La storia dell' Uruguay si fonda sulle gesta eroiche del bandito Josè Artigas. Fu il primo a capire che era meglio lavorare per se stessi piuttosto che per spagnoli o portoghesi. Di lui si narra che, in esilio in Paraguay, a capo di trentatrè valorosi uomini, distrusse l'armata portoghese in quattro fondamentali battaglie : Sarandì, Piedras, Rincon y Ituazingò. Provate a ripetere, sussurrandoli, questi nomi, e potrete avvertire i brividi dell'impresa...
Qui a Montevideo la raccolta differenziata non esiste. O perlomeno, non nel modo in cui la intendiamo noi. Per le strade si vedono, pochi, cassonetti verdi.

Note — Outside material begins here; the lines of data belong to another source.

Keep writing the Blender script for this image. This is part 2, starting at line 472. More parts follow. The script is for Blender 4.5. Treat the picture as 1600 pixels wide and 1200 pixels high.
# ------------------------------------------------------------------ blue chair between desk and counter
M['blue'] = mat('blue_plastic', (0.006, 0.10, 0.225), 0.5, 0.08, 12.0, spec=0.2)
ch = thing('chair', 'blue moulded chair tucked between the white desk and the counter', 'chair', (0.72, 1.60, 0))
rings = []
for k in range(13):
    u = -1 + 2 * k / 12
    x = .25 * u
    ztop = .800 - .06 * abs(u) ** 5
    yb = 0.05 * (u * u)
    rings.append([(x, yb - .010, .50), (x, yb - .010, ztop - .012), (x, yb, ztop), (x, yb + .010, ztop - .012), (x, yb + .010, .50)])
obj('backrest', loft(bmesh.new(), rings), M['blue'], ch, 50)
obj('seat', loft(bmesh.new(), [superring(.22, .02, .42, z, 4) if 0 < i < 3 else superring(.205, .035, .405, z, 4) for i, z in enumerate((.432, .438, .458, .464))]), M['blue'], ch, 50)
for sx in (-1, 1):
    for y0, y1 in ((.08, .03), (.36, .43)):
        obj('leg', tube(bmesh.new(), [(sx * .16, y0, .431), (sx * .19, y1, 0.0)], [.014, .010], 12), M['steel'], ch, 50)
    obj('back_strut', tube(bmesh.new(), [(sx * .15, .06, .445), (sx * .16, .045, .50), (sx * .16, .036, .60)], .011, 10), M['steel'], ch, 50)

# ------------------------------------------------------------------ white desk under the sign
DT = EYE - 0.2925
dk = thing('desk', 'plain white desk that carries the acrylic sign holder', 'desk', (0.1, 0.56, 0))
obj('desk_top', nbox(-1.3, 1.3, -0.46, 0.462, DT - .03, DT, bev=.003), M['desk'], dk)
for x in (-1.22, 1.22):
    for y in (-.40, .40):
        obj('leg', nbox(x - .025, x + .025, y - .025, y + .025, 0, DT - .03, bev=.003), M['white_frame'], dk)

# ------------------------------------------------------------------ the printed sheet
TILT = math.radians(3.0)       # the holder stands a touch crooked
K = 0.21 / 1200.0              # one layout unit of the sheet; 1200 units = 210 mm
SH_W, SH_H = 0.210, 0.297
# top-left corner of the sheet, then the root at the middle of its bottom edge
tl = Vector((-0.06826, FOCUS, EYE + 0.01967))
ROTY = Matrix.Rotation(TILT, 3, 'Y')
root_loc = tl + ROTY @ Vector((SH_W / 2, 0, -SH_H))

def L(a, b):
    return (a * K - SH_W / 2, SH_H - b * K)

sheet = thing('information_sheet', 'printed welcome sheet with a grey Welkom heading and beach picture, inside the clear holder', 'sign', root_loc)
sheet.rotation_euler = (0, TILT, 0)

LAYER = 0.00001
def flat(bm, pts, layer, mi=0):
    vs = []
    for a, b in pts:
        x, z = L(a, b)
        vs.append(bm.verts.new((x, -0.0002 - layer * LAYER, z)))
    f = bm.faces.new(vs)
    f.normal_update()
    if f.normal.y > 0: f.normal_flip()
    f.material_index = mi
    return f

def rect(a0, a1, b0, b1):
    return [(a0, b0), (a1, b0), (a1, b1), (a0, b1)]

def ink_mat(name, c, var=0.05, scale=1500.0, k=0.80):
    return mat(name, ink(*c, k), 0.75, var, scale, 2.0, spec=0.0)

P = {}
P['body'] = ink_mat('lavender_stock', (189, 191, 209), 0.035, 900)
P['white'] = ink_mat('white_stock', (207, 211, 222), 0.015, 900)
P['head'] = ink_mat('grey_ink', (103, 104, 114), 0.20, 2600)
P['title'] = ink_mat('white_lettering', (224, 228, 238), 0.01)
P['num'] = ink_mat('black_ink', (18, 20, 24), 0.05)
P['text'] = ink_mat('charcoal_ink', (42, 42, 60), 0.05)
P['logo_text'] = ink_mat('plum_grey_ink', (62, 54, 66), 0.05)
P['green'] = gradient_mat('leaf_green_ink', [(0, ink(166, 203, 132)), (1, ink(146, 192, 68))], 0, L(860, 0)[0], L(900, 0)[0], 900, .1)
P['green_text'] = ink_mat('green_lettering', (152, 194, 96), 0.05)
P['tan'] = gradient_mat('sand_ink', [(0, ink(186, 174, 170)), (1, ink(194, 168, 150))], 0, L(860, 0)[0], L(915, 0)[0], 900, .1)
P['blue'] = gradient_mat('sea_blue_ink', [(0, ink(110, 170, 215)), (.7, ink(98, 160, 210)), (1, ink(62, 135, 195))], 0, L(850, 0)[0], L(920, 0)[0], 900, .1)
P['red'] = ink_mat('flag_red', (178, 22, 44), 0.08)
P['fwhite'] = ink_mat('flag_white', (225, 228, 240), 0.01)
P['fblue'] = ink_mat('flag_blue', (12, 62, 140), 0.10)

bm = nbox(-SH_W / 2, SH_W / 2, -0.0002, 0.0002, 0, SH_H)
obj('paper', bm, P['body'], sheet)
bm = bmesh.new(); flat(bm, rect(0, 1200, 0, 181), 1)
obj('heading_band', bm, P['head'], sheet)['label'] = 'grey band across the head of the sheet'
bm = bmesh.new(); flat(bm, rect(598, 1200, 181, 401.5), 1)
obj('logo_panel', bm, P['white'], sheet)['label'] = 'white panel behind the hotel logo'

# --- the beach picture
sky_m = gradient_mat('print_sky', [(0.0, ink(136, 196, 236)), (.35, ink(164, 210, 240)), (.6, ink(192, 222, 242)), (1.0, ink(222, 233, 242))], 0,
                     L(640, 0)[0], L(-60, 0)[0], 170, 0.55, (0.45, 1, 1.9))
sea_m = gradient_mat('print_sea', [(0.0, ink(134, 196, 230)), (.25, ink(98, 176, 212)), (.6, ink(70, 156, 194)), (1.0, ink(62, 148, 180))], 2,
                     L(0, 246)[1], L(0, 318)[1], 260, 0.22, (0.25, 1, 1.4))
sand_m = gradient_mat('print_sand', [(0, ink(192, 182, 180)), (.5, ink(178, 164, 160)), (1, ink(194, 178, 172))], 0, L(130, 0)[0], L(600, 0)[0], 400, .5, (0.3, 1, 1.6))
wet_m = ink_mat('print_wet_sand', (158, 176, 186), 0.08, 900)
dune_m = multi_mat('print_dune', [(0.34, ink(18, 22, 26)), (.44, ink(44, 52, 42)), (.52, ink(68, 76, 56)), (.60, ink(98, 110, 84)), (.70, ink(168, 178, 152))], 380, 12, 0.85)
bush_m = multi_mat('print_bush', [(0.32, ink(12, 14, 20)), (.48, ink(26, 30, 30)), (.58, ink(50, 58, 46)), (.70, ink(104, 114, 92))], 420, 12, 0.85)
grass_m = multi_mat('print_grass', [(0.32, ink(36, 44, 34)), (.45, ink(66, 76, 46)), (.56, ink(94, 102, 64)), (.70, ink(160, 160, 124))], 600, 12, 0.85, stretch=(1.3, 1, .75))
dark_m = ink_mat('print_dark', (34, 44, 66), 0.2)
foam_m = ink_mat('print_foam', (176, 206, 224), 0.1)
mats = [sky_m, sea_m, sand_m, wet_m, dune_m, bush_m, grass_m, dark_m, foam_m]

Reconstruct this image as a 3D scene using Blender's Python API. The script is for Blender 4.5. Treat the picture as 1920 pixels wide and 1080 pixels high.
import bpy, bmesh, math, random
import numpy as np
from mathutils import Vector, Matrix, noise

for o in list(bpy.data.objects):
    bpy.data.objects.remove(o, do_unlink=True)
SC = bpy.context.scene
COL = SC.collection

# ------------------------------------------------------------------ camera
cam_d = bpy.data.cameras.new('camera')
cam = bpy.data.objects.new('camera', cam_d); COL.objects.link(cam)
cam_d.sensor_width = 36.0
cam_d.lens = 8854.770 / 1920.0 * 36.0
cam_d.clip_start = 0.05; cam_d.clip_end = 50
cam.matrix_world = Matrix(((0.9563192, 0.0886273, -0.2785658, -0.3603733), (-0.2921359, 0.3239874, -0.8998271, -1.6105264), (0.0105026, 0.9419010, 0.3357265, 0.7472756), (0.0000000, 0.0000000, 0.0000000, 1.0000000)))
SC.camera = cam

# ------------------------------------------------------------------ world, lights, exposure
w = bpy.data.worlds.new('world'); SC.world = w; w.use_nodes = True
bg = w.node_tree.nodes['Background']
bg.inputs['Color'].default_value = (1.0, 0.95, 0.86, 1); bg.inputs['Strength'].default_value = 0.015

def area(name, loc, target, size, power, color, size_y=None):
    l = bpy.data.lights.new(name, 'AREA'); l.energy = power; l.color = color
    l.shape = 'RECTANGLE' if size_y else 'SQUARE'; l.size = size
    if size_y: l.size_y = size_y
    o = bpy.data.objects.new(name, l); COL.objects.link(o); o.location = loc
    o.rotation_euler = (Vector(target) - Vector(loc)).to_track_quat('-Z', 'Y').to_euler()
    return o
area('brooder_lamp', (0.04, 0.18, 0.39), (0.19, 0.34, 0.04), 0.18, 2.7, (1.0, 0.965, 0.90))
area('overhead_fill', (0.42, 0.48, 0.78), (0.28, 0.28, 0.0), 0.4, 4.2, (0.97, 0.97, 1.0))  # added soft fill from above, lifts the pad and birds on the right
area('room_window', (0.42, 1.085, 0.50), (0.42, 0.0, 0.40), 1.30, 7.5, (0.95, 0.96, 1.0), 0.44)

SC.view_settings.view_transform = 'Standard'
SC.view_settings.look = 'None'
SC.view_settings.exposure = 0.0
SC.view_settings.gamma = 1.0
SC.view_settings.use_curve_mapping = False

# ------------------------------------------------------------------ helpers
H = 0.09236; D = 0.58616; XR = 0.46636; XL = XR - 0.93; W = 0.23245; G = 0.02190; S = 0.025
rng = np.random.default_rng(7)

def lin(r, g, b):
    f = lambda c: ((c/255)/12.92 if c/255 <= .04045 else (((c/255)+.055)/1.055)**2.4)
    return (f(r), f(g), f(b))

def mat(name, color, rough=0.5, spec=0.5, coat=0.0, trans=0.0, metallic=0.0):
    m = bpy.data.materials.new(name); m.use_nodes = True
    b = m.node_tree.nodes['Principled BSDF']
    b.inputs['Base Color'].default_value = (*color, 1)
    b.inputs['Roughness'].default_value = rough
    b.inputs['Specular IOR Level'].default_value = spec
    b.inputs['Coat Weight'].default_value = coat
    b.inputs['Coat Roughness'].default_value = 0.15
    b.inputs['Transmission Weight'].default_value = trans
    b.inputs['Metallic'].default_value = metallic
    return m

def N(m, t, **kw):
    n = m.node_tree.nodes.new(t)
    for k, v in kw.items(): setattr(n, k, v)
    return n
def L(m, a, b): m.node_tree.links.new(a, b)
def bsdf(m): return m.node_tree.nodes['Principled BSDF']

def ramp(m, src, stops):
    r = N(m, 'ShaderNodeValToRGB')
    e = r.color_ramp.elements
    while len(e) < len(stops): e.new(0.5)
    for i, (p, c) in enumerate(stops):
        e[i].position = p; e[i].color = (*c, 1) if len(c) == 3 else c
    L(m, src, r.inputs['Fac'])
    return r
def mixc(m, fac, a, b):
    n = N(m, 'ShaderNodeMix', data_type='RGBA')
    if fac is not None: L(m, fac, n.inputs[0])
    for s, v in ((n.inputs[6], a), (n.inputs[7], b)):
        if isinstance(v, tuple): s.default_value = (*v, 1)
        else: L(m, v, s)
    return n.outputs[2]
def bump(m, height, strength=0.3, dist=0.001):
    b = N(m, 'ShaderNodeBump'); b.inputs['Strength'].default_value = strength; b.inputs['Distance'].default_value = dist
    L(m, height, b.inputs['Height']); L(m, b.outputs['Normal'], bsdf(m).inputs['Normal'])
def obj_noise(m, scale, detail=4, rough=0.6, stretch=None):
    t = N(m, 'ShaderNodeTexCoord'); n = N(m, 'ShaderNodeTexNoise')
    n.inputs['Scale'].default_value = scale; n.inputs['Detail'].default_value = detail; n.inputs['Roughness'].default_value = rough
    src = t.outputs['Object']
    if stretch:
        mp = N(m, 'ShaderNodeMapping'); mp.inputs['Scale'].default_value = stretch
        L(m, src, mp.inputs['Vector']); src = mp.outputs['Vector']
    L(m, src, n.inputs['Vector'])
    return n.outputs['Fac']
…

La basura accatastata ai loro lati. Niente di particolarmente sporco. Tutto mischiato, nulla diviso.
Loro compaiono al crepuscolo. Li puoi avvertire prima di vederli per il rumore degli zoccoli dei loro cavalli sull'asfalto. Il primo slancio, forse direttamente da ricordi dell'infanzia, è quello di individuare da dove viene lo scalpiccìo così fiabesco. È in questo modo che, come una palla di cannone fredda e grigia, fanno breccia nel tuo campo visivo. Un polveroso carro di assi di legno con due grandi ruote cigolanti, circondato da grandi sacchi di plastica nera o di tela grigiastra. Pieni o mezzi vuoti di materiale "cartonoso". Il cavallo che li trascina, magro ma lucente nell'opacità del quadro, e guidato da uno, spesso due, ragazzi dall'età indefinibile. Sporchi e cenciosi, procedono al trotto passando gli incroci come visioni. Si fermano d'improvviso. Il cartonero salta stancamente dal carro, si avvicina al cassonetto e rovista nella basura. In cerca di materiale da riciclo. Carta, soprattutto, ma anche plastica. Vetro non se ne trova, troppo prezioso. Tutto ciò che trovano da reciclare viene caricato in questi grandi sacchi, via via sempre più carichi di speranza. Poca.

Un lavoro umile,troppo per le nostre latitudini. Qui stanno iniziando ad associarsi per il riconoscimento dei loro diritti di lavoratori.
Ma il primo vero incontro diretto con l'Uruguay lo facciamo con la clase media. Attraverso Ivo, un ragazzo di 59 anni romano emigrato qui a Montevideo, conosciamo due donne sulla quarantina : Silvana (padre siciliano) e Rossana (padre abruzzese). Non deve stupire l'italianità dei loro nomi, essendo la normalità in questo paese (Paola Tarallo, guida del Teatro Solìs, o Lucia Bonomi Agazzi, candidata per le prossime elezioni politiche. Tutti rigorosamente uruguagi).Quindi si mangia a Pocitos, quartiere in, si ascolta tango,si beve vino rosso...si parla.
(notare la somiglianza del suonatore di fisarmionica con Giorgino Sabaudo...)
Ed ecco affiorare, discreto come un sussurro e pesante come la storia, quello che penso si possa definire"complesso d'inferiorità".
Io parlo, e vedo annuire in automatico, persino laddove mi contraddico. Loro parlano, filo di tensione emotiva teso fra i denti. Si interrompono a qualsiasi gesto vagamente espressivo del mio viso. Ma soprattutto i loro occhi fuggono spesso. Sembrano attente a dire cose interessanti e mantengono un tono dimesso, quasi ad ogni frase.
"......... tanto sapranno com'e`,no? il mondo..... loro sono italiani, europei..avranno visto di molte cose il meglio,no?......e che gli dico?....ciò che può essere interessante per me è chiaramente obsoleto per loro............."
Questa è l'impressione : discreta come un sussurro, pesante come la storia.
(ci teniamo a sottolineare che abbiamo frequentato per più giorni Silvana e Rossana e, nella loro quotidianità, si sono rivelate persone molto gentili, raffinate e spontanee).
In attesa di incontrare il pueblo, riflettiamo su questa timida e spaurita classe media. Camminando, bevendo Mate, respirando l'Atlantico.